Monday, August 26, 2019

Don’t Cry for Me, St. Petersburg

It’s definitely not a good sign when you end up literally crying on a date.

Not all out sobbing, mind you, but teary eyes, blinking, red cheeks, etc.

I had myself convinced that I was embarking on a major depressive episode and should get screened by a doctor right away.

But as soon as I got home and climbed in bed with my favorite long-canceled TV drama, I felt so much better. And I realized that the reason I didn’t feel connected to this guy, whom I’d seen three times in the past week, wasn’t because I was depressed.

It was because he kept pushing me for a connection I didn’t feel.

Honestly, I should have gotten up and left when, a half hour into our first meeting, he tried to convince me to go back to his place for “just some light making out.” But he was cute, with amazing eyes, and we had a lot in common – books, TV shows, bands.

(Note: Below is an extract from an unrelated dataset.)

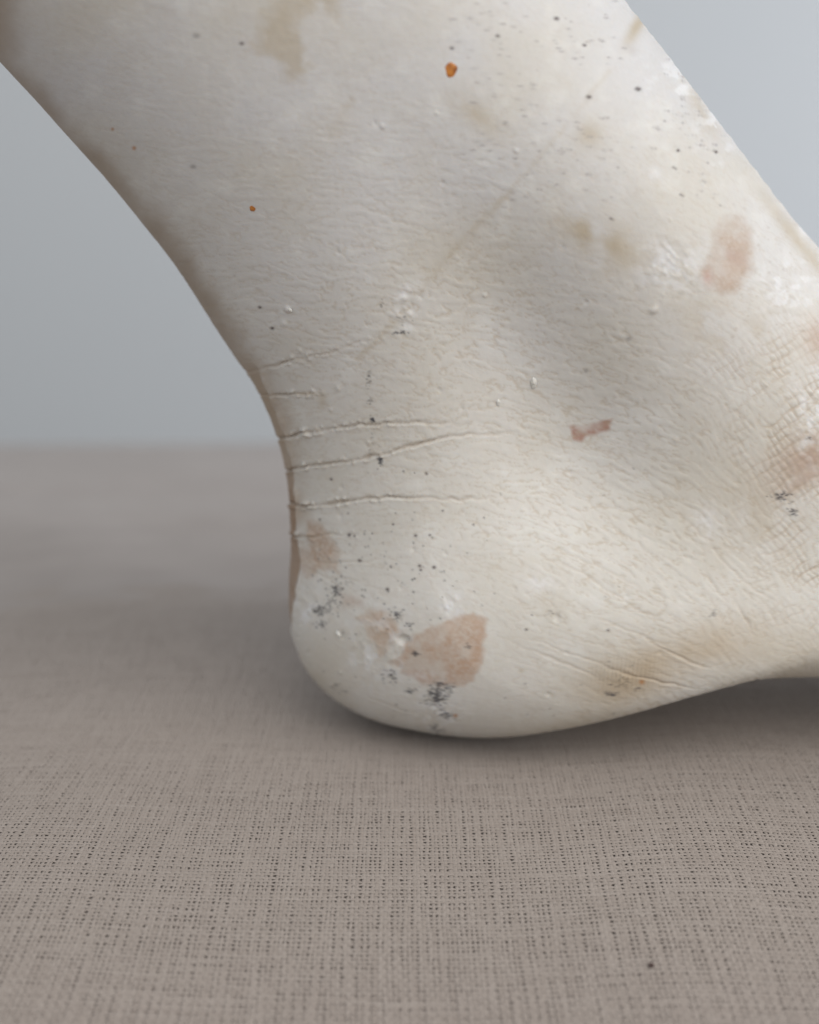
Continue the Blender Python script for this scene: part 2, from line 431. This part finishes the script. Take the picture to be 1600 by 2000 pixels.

And I hadn’t been out with someone I genuinely thought was cute in quite a while. So I tried to convince myself that it didn’t matter that he was pushing to get physical, or that he kept interrupting me (all men seem to do this), or that his track record with women and jobs was abysmal.

He was cute! And he lived close by.

But at dinner he tried to press me into going back to his place to drink. “I’ll get you an Uber home,” he said. And when I tried to feel some kind of connection to this guy, and ended up with nothing, I teared up.

When we sat on the beach at sunset, he said, “I had pictured us kissing at this point,” all I could picture was getting the hell out of there.

I told him that I needed time to heal. I apologized for thinking I was ready for a relationship when I clearly was not. When he dropped me off at my front door, he didn’t even wait to see that I was safely inside before peeling away.

And slowly, I realized the truth. I am ready for a relationship. Just not with him.

When the right guy comes along, I’ll be here. Until then, I’m accepting no substitutions.